Ball, a 27-year-old from Liverpool, challenged WBC titleholder Rey Vargas just days after Ford-Kholmatov. This, too, was a come-from-behind story. Vargas pulled out in front until Ball finally closed the distance and got to him. Ball dropped Vargas in the eighth and the 11th rounds but would have to settle for a draw, with scores of 116-110, 113-113 and 114-112. 

One more note: In 2023, Ford and Ball fought a pair of former junior featherweight titleholders who themselves are quite familiar with each other. Ford outpointed Jessie Magdaleno while Ball did the same against Isaac Dogboe, who dethroned Magdaleno in 2018.

Hamzah Sheeraz vs. Austin “Ammo” Williams: This is a fantastic pairing of two rising middleweights.

Sheeraz, a 24-year-old living in Essex, England, had scored 13 straight wins by KO or TKO, including a first-round win over Liam Williams in February. No one had stopped Liam Williams before — not Demetrius Andrade, Chris Eubank Jr. or Liam Smith. That brought Sheeraz to 19-0 (15 KOs).

Austin Williams (no relation), a 28-year-old living in Houston, is coming off a points win over Steve Rolls last September and a seventh-round stoppage of previously unbeaten Armel Mbumba-Yassa this February. Williams is 16-0 (11 KOs).

Craig Richards vs. Willy Hutchinson: Richards is 18-3-1 (11 KOs). The 34-year-old Londoner lost decisions to Dmitry Bivol in 2021 and Joshua Buatsi in 2022. His last fight was in February, when he stopped Boris Crighton in seven.

Hutchinson is 17-1 (13 KOs). The 25-year-old from Carstairs, Scotland, suffered that lone loss in 2021 down at super middleweight against Lennox Clarke. Hutchinson was dropped and cut, leading to the fifth-round TKO defeat. Since then he’s returned to light heavyweight and won four in a row, including a TKO2 of Martin Houben this March.

More Fights to Watch

Friday, May 31: Andreas Katzourakis vs. Kudratillo Abdukakhorov (DAZN, 7 p.m. Eastern Time)

Katzourakis has spent much of his career at middleweight. Abdukakhorov has mostly fought at welterweight. Fittingly, they’re meeting in-between at junior middleweight in this fight, which headlines a show in Houston. This fight is part of Overtime Boxing’s ongoing 154-pound tournament.

Katzourakis is a 26-year-old originally from Athens and now living in Los Angeles. He is 12-0 (10 KOs). 

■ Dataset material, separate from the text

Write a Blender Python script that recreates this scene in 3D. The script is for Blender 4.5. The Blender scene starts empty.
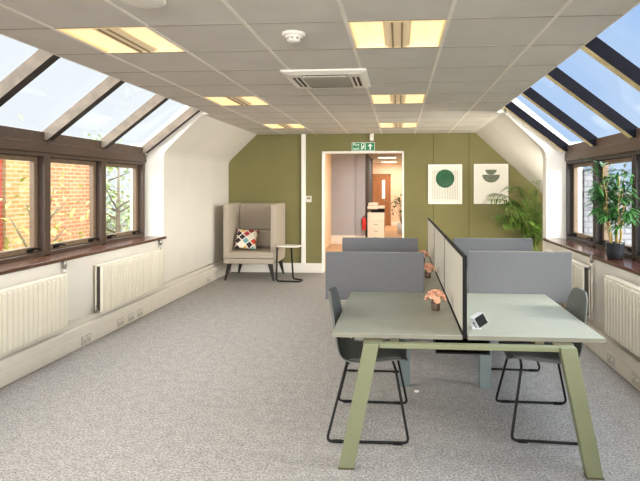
import bpy, bmesh, math, random
from mathutils import Vector, Matrix, Euler
random.seed(7)
C = bpy.context.scene.collection
PI = math.pi
sc = bpy.context.scene

# ------------------------------------------------------------------ materials
def lin(c):
    out = []
    for v in c[:3]:
        v = v / 255.0
        out.append(v / 12.92 if v <= 0.04045 else ((v + 0.055) / 1.055) ** 2.4)
    return tuple(out) + (1.0,)

MATS = {}
def mat(name, rgb, rough=0.6, metal=0.0, var=0.06, scale=8.0, bump=0.0, bscale=60.0, spec=0.5, emit=None, estr=0.0, stretch=None):
    if name in MATS: return MATS[name]
    m = bpy.data.materials.new(name); m.use_nodes = True
    nt = m.node_tree; N = nt.nodes; L = nt.links
    b = N['Principled BSDF']
    b.inputs['Roughness'].default_value = rough
    b.inputs['Metallic'].default_value = metal
    b.inputs['Specular IOR Level'].default_value = spec
    col = lin(rgb)
    tc = N.new('ShaderNodeTexCoord'); mp = N.new('ShaderNodeMapping')
    L.new(tc.outputs['Object'], mp.inputs['Vector'])
    if stretch: mp.inputs['Scale'].default_value = stretch
    nz = N.new('ShaderNodeTexNoise'); nz.inputs['Scale'].default_value = scale; nz.inputs['Detail'].default_value = 4
    L.new(mp.outputs['Vector'], nz.inputs['Vector'])
    rp = N.new('ShaderNodeValToRGB')
    rp.color_ramp.elements[0].position = 0.3; rp.color_ramp.elements[1].position = 0.7
    rp.color_ramp.elements[0].color = tuple(max(0, c * (1 - var)) for c in col[:3]) + (1,)
    rp.color_ramp.elements[1].color = tuple(min(1, c * (1 + var)) for c in col[:3]) + (1,)
    L.new(nz.outputs['Fac'], rp.inputs['Fac'])
    L.new(rp.outputs['Color'], b.inputs['Base Color'])
    if bump:
        n2 = N.new('ShaderNodeTexNoise'); n2.inputs['Scale'].default_value = bscale; n2.inputs['Detail'].default_value = 3
        L.new(mp.outputs['Vector'], n2.inputs['Vector'])
        bp = N.new('ShaderNodeBump'); bp.inputs['Strength'].default_value = bump; bp.inputs['Distance'].default_value = 0.01
        L.new(n2.outputs['Fac'], bp.inputs['Height']); L.new(bp.outputs['Normal'], b.inputs['Normal'])
    if emit:
        b.inputs['Emission Color'].default_value = lin(emit); b.inputs['Emission Strength'].default_value = estr
    MATS[name] = m
    return m

def carpet_mat():
    m = mat('carpet', (172, 168, 164), 0.95, var=0.10, scale=14, spec=0.1)
    nt = m.node_tree; N = nt.nodes; L = nt.links; b = N['Principled BSDF']
    tc = N.new('ShaderNodeTexCoord')
    a = N.new('ShaderNodeTexNoise'); a.inputs['Scale'].default_value = 75; a.inputs['Detail'].default_value = 5; a.inputs['Roughness'].default_value = 0.75
    L.new(tc.outputs['Object'], a.inputs['Vector'])
    r = N.new('ShaderNodeValToRGB')
    r.color_ramp.elements[0].position = 0.36; r.color_ramp.elements[1].position = 0.66
    r.color_ramp.elements[0].color = (0.42, 0.42, 0.43, 1); r.color_ramp.elements[1].color = (1.4, 1.4, 1.4, 1)
    L.new(a.outputs['Fac'], r.inputs['Fac'])
    mx = N.new('ShaderNodeMix'); mx.data_type = 'RGBA'; mx.blend_type = 'MULTIPLY'; mx.inputs[0].default_value = 1
    old = b.inputs['Base Color'].links[0].from_socket
    L.new(old, mx.inputs[6]); L.new(r.outputs['Color'], mx.inputs[7]); L.new(mx.outputs[2], b.inputs['Base Color'])
    bp = N.new('ShaderNodeBump'); bp.inputs['Strength'].default_value = 0.7; bp.inputs['Distance'].default_value = 0.008
    L.new(a.outputs['Fac'], bp.inputs['Height']); L.new(bp.outputs['Normal'], b.inputs['Normal'])
    return m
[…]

Abdukakhorov, a 30-year-old from Uzbekistan, suffered his first loss at the end of 2021, losing a unanimous decision to Cody Crowley (who will challenge Jaron “Boots” Ennis for a welterweight belt this July). Abdukakhorov returned 14 months later and lost then, too, dropping a unanimous decision to a 13-3 fighter named Ve Shawn Owens. That necessitated a pair of confidence builders to round out Abdukakhorov’s 2023, with him making short work of foes with poor records. Abdukakhorov is now 20-2 (12 KOs).

Friday, May 31: Kevin Hayler Brown vs. Idalberto Umara (DAZN, time TBA)

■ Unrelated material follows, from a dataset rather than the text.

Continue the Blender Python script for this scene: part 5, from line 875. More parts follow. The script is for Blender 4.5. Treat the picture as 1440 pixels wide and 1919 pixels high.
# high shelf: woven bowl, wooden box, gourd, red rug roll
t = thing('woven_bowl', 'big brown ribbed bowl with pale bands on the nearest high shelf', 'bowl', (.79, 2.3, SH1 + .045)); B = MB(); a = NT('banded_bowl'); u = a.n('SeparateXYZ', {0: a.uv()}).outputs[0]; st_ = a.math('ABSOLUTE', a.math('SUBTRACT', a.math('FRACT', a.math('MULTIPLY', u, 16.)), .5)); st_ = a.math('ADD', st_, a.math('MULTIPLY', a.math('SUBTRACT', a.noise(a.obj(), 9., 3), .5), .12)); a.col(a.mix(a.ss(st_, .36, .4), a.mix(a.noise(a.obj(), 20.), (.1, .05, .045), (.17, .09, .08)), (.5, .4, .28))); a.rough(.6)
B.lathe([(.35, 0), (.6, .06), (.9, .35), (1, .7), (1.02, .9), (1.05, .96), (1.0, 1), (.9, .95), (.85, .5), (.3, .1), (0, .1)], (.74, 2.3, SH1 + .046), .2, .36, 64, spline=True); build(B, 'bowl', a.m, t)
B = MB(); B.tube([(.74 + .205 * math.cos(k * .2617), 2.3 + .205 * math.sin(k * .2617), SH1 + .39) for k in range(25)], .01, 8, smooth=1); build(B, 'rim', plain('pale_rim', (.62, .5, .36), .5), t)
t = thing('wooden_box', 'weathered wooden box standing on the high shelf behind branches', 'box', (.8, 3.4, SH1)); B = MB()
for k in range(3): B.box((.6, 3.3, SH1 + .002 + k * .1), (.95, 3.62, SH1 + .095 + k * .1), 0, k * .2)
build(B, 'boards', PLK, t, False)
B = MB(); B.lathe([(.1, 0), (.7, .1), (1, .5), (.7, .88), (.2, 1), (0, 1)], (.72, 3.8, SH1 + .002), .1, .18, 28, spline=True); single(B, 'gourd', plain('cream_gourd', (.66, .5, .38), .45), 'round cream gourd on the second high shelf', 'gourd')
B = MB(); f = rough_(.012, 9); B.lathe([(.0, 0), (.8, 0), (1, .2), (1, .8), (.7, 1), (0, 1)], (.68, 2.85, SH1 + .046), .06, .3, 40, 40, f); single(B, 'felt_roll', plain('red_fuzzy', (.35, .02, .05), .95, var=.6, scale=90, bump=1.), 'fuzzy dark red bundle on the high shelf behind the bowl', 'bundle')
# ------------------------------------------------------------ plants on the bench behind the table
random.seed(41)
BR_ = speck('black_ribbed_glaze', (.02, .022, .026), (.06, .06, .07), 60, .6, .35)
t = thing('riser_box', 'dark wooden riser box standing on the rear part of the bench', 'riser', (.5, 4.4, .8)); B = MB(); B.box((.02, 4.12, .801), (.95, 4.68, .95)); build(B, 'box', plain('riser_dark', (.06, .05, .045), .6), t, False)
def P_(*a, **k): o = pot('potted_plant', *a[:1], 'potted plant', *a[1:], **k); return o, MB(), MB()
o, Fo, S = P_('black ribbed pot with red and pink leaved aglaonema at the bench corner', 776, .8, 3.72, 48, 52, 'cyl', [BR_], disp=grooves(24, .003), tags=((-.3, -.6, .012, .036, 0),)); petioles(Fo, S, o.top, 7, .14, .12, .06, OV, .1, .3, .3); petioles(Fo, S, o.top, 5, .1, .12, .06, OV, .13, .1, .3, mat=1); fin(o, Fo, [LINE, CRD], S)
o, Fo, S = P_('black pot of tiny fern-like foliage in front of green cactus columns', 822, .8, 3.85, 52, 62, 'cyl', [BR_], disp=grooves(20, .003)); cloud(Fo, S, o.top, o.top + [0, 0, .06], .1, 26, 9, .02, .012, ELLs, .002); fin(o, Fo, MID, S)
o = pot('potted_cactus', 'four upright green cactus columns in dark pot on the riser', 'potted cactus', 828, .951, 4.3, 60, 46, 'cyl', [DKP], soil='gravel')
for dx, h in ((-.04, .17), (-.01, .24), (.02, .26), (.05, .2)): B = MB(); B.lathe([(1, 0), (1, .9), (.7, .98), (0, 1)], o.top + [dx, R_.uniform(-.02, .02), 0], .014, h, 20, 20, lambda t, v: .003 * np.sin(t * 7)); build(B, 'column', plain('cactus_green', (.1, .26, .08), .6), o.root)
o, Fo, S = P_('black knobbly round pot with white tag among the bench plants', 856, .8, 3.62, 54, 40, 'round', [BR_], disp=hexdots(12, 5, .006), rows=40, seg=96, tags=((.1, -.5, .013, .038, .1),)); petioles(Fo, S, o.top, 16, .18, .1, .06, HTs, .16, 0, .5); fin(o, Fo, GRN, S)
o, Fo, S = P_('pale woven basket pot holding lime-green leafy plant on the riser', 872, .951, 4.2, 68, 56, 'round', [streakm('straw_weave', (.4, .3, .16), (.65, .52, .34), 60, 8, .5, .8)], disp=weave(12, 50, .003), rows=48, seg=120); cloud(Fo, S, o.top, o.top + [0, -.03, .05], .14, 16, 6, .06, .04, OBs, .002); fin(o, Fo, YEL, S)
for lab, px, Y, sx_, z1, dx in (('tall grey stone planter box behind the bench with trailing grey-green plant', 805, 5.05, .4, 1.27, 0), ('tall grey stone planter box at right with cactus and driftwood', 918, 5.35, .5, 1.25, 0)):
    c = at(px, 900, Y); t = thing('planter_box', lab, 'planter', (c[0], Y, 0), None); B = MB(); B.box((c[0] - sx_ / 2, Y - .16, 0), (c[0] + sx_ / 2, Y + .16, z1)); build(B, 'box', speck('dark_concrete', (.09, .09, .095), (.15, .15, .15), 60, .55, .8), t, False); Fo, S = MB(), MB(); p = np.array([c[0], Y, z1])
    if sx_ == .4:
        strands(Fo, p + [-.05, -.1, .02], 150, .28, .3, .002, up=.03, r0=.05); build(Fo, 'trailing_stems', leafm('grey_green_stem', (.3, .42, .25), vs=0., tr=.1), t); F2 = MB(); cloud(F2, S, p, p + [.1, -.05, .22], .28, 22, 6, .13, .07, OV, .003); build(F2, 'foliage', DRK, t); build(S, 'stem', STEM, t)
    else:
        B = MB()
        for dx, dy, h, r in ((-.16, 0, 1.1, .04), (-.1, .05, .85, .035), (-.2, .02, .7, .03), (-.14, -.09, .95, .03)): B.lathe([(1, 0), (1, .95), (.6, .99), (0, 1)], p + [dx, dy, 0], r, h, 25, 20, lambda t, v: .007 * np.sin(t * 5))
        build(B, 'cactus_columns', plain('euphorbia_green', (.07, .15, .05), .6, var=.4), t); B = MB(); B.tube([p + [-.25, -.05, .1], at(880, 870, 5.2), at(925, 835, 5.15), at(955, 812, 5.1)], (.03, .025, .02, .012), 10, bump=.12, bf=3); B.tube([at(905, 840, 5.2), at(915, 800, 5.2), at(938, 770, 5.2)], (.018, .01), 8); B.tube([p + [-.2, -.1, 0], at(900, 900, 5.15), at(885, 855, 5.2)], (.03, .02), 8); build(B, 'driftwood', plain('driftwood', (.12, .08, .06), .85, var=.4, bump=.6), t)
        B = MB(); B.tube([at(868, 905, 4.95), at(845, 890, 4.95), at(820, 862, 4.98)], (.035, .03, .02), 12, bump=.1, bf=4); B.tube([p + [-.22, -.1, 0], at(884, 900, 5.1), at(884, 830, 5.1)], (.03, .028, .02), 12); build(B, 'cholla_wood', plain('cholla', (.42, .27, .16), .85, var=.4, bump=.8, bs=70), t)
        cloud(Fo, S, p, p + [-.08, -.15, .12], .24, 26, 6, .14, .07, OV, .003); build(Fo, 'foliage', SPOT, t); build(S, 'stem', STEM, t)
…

Hayler Brown is a junior welterweight prospect from Cuba who defected a couple of years ago, now lives in Las Vegas and has been fighting exclusively at the Caribe Royale Orlando in Florida. That’s where he returns for his fifth pro fight. The 30-year-old was last seen in December stopping Marcos Leonardo Jimenez in five rounds to move to 4-0 (3 KOs).

Umara is a 23-year-old also originally from Cuba. He calls Miami home now. Umara’s largely competed at lightweight. He dropped a decision to Fradimil Macayo in December, outpointed Jayson Velez in February, and is now 12-2 (8 KOs).

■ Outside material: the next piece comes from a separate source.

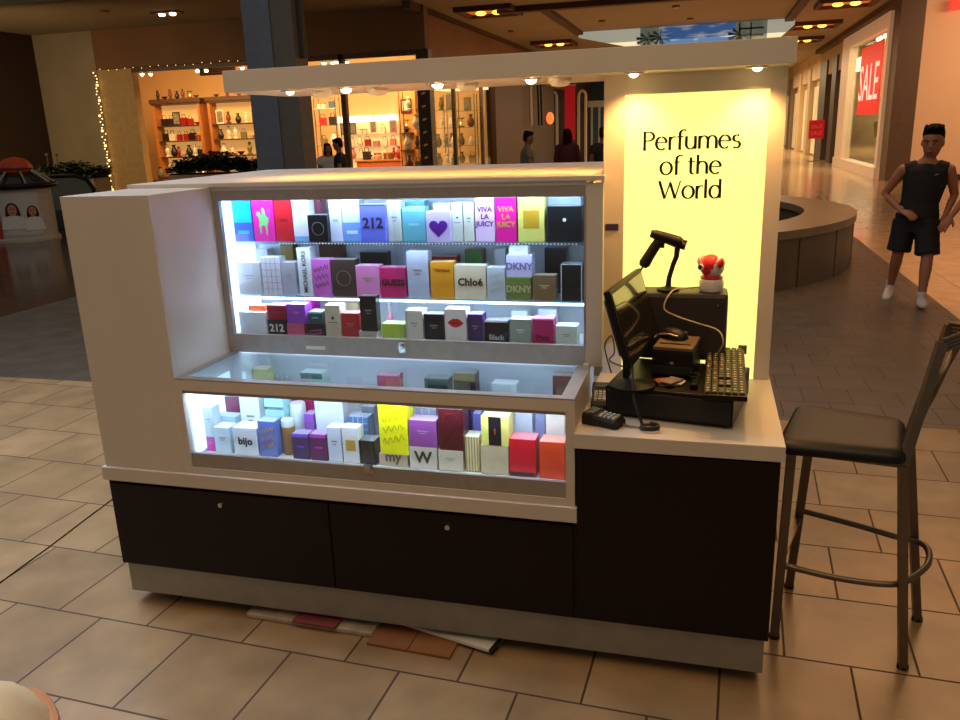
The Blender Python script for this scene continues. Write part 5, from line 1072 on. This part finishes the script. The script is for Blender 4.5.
    MB().tube([T(-.024, -.090, -.062), T(0, -.0985, -.0605), T(.024, -.090, -.062)], .0045 * hs, 6).build('mouth', mat('lip_tone_%d' % skinc[0], (int(skinc[0] * .75), int(skinc[1] * .55), int(skinc[2] * .55)), .5), t, True)
    # hair cap
    hm = MB(); hm_ = mat('hair_strands_%d' % hairc[0], hairc, .9, var=.2, spec=.1)
    loft(hm, [(T(0, .045, -.06), .055 * hs, .05 * hs, rv), (T(0, .044, -.02), .074 * hs, .062 * hs, rv), (T(0, .040, .03), .082 * hs, .074 * hs, rv), (T(0, .030, .062), .084 * hs, .088 * hs, rv), (T(0, .014, .090), .080 * hs, .097 * hs, rv), (T(0, .004, .108), .072 * hs, .092 * hs, rv), (T(0, .0, .126), .054 * hs, .072 * hs, rv), (T(0, -.004, .138), .026 * hs, .036 * hs, rv), (T(0, -.004, .141), .01 * hs, .012 * hs, rv)], 20)
    if longhair:
        loft(hm, [(T(0, .05, .05), .08 * hs, .06 * hs, rv), (T(0, .07, -.08), .085 * hs, .045 * hs, rv), (T(0, .09, -.22), .08 * hs, .035 * hs, rv), (T(0, .09, -.30), .05 * hs, .02 * hs, rv)], 14)
        for s_ in (-1, 1): loft(hm, [(T(s_ * .075, -.01, .05), .02, .05), (T(s_ * .088, .0, -.06), .018, .05), (T(s_ * .085, .02, -.17), .015, .04)], 10)
    else:
        for i in range(16):
            a = i * .42; r_ = .055 * hs; hm.tube([T(r_ * math.cos(a), r_ * 1.2 * math.sin(a) - .01, .112), T(r_ * 1.0 * math.cos(a) + .01, r_ * 1.1 * math.sin(a) - .015, .142 + .006 * math.sin(i * 3))], [.018 * hs, .010 * hs], 6)
    remesh(hm, 'hair', hm_, t, vox * .9, 2)
    # shirt
    s = MB(); inf = .016
    loft(s, [((pel[0], pel[1], pel[2] + .0), .180 * w + inf, .13 + inf), (wai, .150 * w + inf, .108 + inf), (che, .175 * w + inf, .12 + inf), (mix(che, sho, .7), .178 * w + inf, .11 + inf), (mix(sho, nec, .0), .135 * w + inf, .085 + inf), (mix(sho, nec, .35), .085, .072), (mix(sho, nec, .62), .066, .062)], 20)
    for sd in 'LR':
        S, E_, W_ = g('sh' + sd), g('el' + sd), g('wr' + sd)
        secs = [(mix(sho, S, .4), .078, .075, (0, 1, 0)), (mix(sho, S, .9), .068, .066, (0, 1, 0))]
        if sleeves != 'none': secs += [(S, .075, .072, (0, 1, 0)), (mix(S, E_, .5), .066, .066, (0, 1, 0))]
        if sleeves == 'long': secs += [(E_, .052, .052, (0, 1, 0)), (mix(E_, W_, .5), .05, .048, (0, 1, 0)), (mix(E_, W_, .93), .036, .036, (0, 1, 0))]
        loft(s, secs, 12)
    remesh(s, 'sleeveless_top' if sleeves == 'none' else 'shirt', mat('cloth_%d_%d_%d' % shirtc, shirtc, .8, var=.1, vscale=6), t, vox, 3)
    p_ = MB(); loft(p_, [(mix(pel, (pel[0], pel[1], pel[2] - .14), 1), .13 * w + .02, .11), (pel, .172 * w + .018, .13), ((pel[0], pel[1], pel[2] + .08), .16 * w + .018, .118)], 18)
    for sd in 'LR':
        Hp, K, A_ = g('hip' + sd), g('kn' + sd), g('an' + sd)
        if longp: loft(p_, [(Hp, .108, .108), (mix(Hp, K, .5), .09, .09), (K, .07, .072), (mix(K, A_, .5), .068, .07), (mix(K, A_, .97), .055, .06)], 14)
        else: loft(p_, [(Hp, .115, .115), (mix(Hp, K, .5), .108, .11), (mix(Hp, K, .92), .112, .115)], 14)
    remesh(p_, 'trousers' if longp else 'shorts', mat('pants_%d_%d_%d' % pantc, pantc, .8, var=.1, vscale=6), t, vox, 3)
    for sd in 'LR':
        A_ = Vector(g('an' + sd)); tv = Vector(J.get('toe' + sd, (0, -1, 0))).normalized(); sh = MB()
        loft(sh, [(A_ - tv * .075 + Vector((0, 0, -.03)), .034, .042), (A_ - tv * .03 + Vector((0, 0, -.03)), .042, .052), (A_ + tv * .05 + Vector((0, 0, -.042)), .048, .04), (A_ + tv * .14 + Vector((0, 0, -.052)), .05, .030), (A_ + tv * .20 + Vector((0, 0, -.058)), .03, .02)], 12)
        loft(sh, [(A_ + Vector((0, 0, -.02)), .046, .05), (A_ + Vector((0, 0, .05)), .044, .047)], 12)
        remesh(sh, 'shoe', mat('shoe_%d' % shoec[0], shoec, .5), t, min(vox, .012), 2)
    return t
# man walking towards the camera in black
J = dict(pelvis=(.0, .0, .83), waist=(.01, .0, .98), chest=(.035, .0, 1.17), shoulders=(.04, .0, 1.32), neck=(.047, -.012, 1.39), head=(.062, -.04, 1.527), hs=1.14, turn=math.radians(-8), nod=math.radians(8),
    shL=(-.165, .0, 1.275), elL=(-.30, .03, 1.05), wrL=(-.14, -.16, .905), hdL=(.14, -.10, -.045), hnL=(-.2, .6, -.6),
    shR=(.235, .0, 1.275), elR=(.295, .06, 1.04), wrR=(.235, -.02, .85), hdR=(-.03, -.03, -.12),
    hipL=(-.095, .02, .80), knL=(-.13, .0, .47), anL=(-.17, .24, .115), toeL=(-.15, -1, -.35),
    hipR=(.09, -.02, .80), knR=(.125, -.12, .46), anR=(.115, -.19, .092), toeR=(.1, -1, 0))
man = person('man in black sleeveless top and black shorts walking past the stone bench', (4.15, 6.35, 0), math.radians(-12.7), J, (158, 104, 76), (22, 18, 16), (17, 16, 17), (14, 13, 14), (196, 186, 180), vox=.011)
MB().tube([(.02 * math.cos(a) * 1.5 - .155, -.135 + .012 * math.sin(a), .918 + .030 * math.sin(a)) for a in [2 * PI * i / 14 for i in range(14)]], .005, 6, closed=True).build('wrist_band', mat('pale_band', (200, 180, 160), .5), man)
MB().poly([(.10, 1.235), (.125, 1.238), (.145, 1.25), (.12, 1.246)], .006, Matrix.Translation((0, -.152, 0))).build('chest_emblem', mat('grey_emblem', (150, 145, 140), .5), man)
J2 = dict(J); J2.update(head=(0, -.02, 1.56), turn=0, chest=(0, 0, 1.17), waist=(0, 0, .98), shoulders=(0, 0, 1.33), neck=(0, 0, 1.41), hs=1.0,
    shL=(-.2, 0, 1.3), elL=(-.36, -.02, 1.08), wrL=(-.50, -.16, .86), hdL=(-.06, -.05, -.10), shR=(.2, 0, 1.3), elR=(.25, .05, 1.03), wrR=(.26, -.02, .8), hdR=(0, -.02, -.1))
person('person walking in at the right edge with only a bare forearm and hand in view', (4.92, 6.2, 0), math.radians(-12.7), J2, (164, 108, 80), (30, 22, 18), (60, 56, 60), (40, 38, 44), (60, 56, 56), vox=.011, sleeves='short')
ST = dict(pelvis=(0, 0, .92), waist=(0, 0, 1.06), chest=(0, 0, 1.26), shoulders=(0, .0, 1.42), neck=(0, -.01, 1.49), head=(0, -.03, 1.62), shL=(-.19, 0, 1.40), elL=(-.24, -.02, 1.13), wrL=(-.18, -.22, 1.02), shR=(.19, 0, 1.40), elR=(.25, .02, 1.13), wrR=(.23, -.06, .88),
    hipL=(-.09, 0, .88), knL=(-.1, -.02, .5), anL=(-.11, .02, .09), hipR=(.09, 0, .88), knR=(.11, -.02, .5), anR=(.12, .02, .09))
def scaled(d_, s_, **kw):
    r = {}
    for a, v in d_.items(): r[a] = tuple(c * s_ for c in v) if isinstance(v, tuple) else v
    r['hs'] = s_; r.update(kw); return r
person('man in dark navy shirt facing left in front of the gift shop', (-4.92, 13.0, 0), math.radians(-75), scaled(ST, .985, nod=math.radians(14)), (150, 96, 66), (20, 16, 14), (24, 26, 38), (40, 44, 58), (40, 36, 34), vox=.02, sleeves='short', longp=True)
person('girl in white top beside the grey column at the shop front', (-5.76, 14.2, 0), math.radians(40), scaled(ST, .93), (160, 108, 80), (52, 34, 24), (206, 206, 204), (60, 66, 84), (150, 140, 134), vox=.02, sleeves='short', longp=True, longhair=True, wmul=.85)
person('shopper in grey shirt with dark hair seen beyond the brown pier', (-1.10, 13, 0), math.radians(110), scaled(ST, .99, nod=math.radians(10)), (120, 84, 64), (24, 20, 18), (112, 104, 92), (50, 48, 52), (50, 46, 44), vox=.022, sleeves='short', longp=True)
person('shopper in dark red top and black trousers before the red banner', (-.67, 15, 0), math.radians(170), scaled(ST, 1.0), (110, 70, 56), (44, 16, 18), (74, 18, 26), (24, 18, 20), (30, 26, 26), vox=.024, sleeves='long', longp=True, longhair=True)
person('dark dressed person half hidden behind the sign pillar', (.20, 14, 0), math.radians(200), scaled(ST, 1.0), (120, 76, 56), (54, 26, 20), (30, 28, 28), (24, 24, 26), (30, 26, 26), vox=.022, sleeves='short', longp=True)

# ------------------------------------------------------------------ lights
W = bpy.data.worlds.new('world'); bpy.context.scene.world = W; W.use_nodes = True
bg = W.node_tree.nodes['Background']; bg.inputs['Color'].default_value = (.47, .41, .34, 1); bg.inputs['Strength'].default_value = .25
light('atrium_light', 'AREA', (2.2, -2.4, 6.5), 140, (255, 208, 152), size=5, target=(1.5, .5, 0))
light('skylight_left', 'AREA', (-4.5, 2.5, 6.5), 260, (206, 214, 225), size=4, target=(-2.5, 1, 0))
sk_ = light('left_floor_fill', 'AREA', (-2.6, .4, 6.0), 85, (190, 208, 232), size=2.2, target=(-1.7, .1, 0)); sk_.data.spread = math.radians(80)  # added lamp that brightens and cools the tiles left of the kiosk
light('walkway_light', 'AREA', (4.5, 8.5, 5.5), 220, (255, 190, 130), size=4, target=(4.5, 8, 0))
light('shop_light', 'AREA', (-12.5, 20.2, 4.3), 640, (255, 202, 132), size=8, size2=2.5, target=(-12.5, 22, 1))
light('shop_light', 'AREA', (-7.5, 21, 4.3), 600, (255, 205, 140), size=4, size2=4, target=(-7.5, 23, 1))
light('left_wall_fill', 'AREA', (-14.5, 12.5, 3.0), 120, (255, 215, 160), size=5, size2=1, target=(-15.5, 18, .8))  # added fill aimed at the lower left wall, stands for no fitting
light('corridor_light', 'AREA', (1.5, 28, 4.4), 620, (255, 215, 165), size=6, size2=14, target=(1.5, 28, 0))
light('corridor_light', 'AREA', (2.5, 46, 4.4), 1400, (255, 220, 170), size=6, size2=14, target=(2.5, 46, 0))
light('ceiling_fill', 'AREA', (0, 22, .6), 60, (255, 205, 150), size=8, size2=8, target=(0, 22, 5))  # added upward fill to lift the ceiling tone, no such fixture

light('canopy_fill_spot', 'SPOT', (1.4, -3.2, 3.6), 34, (255, 222, 180), size=.4, spot=math.radians(46), blend=.6, target=(1.4, .5, 2.05))  # added spot, only there to brighten the canopy front
light('right_wall_fill', 'AREA', (10.5, 20, 4.5), 170, (255, 200, 150), size=4, size2=1, target=(10, 23.4, 2))  # added fill that lifts the peach wall
# ------------------------------------------------------------------ camera
cam = bpy.data.cameras.new('camera'); co = bpy.data.objects.new('camera', cam); C.objects.link(co)
cam.sensor_width = 36; cam.lens = 811.07 / 960 * 36; cam.clip_end = 200
yaw, pit, rol = math.radians(-15.7508), math.radians(-15.7822), math.radians(-2.0359)
fw = Vector((math.sin(yaw) * math.cos(pit), math.cos(yaw) * math.cos(pit), math.sin(pit)))
rt = fw.cross(Vector((0, 0, 1))).normalized(); up = rt.cross(fw)
rt2 = rt * math.cos(rol) + up * math.sin(rol); up2 = -rt * math.sin(rol) + up * math.cos(rol)
co.matrix_world = Matrix(((rt2.x, up2.x, -fw.x, 2.1786), (rt2.y, up2.y, -fw.y, -2.3963), (rt2.z, up2.z, -fw.z, 1.78), (0, 0, 0, 1)))
sc = bpy.context.scene; sc.camera = co
sc.view_settings.view_transform = 'Standard'; sc.view_settings.look = 'None'; sc.view_settings.exposure = 0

Friday, May 31: Steve Gago vs. Aketelieke Jieensi (TrillerTV.com, 6 a.m. Eastern Time)

This fight takes place in Perth, Australia, hence the early start time for those watching in the United States. Gago, who is from Perth, is a 35-year-old welterweight with a record of 13-2 (6 KOs). He lost a decision to Liam Paro in July 2021 and then didn’t return until March 2023. This will be his first fight in nearly 15 months. 

Jieensi, a 26-year-old from Altay, China, is 13-4-3 (4 KOs). He lost to Jalen Tait in November and then returned this March with a victory.

Saturday, June 1: Lucas Bahdi vs. Juan Javier Carrasco (DAZN, time TBA)

Bahdi, an unbeaten lightweight from the Canadian side of Niagara Falls, will fight at home against Carrasco. Bahdi is 30 years old and coming off a pair of knockout wins that moved him to 15-0 (13 KOs). Carrasco, a 32-year-old from Ciudad Mendoza in Argentina, is 20-1 (12 KOs) and will be fighting outside of his home country for the first time.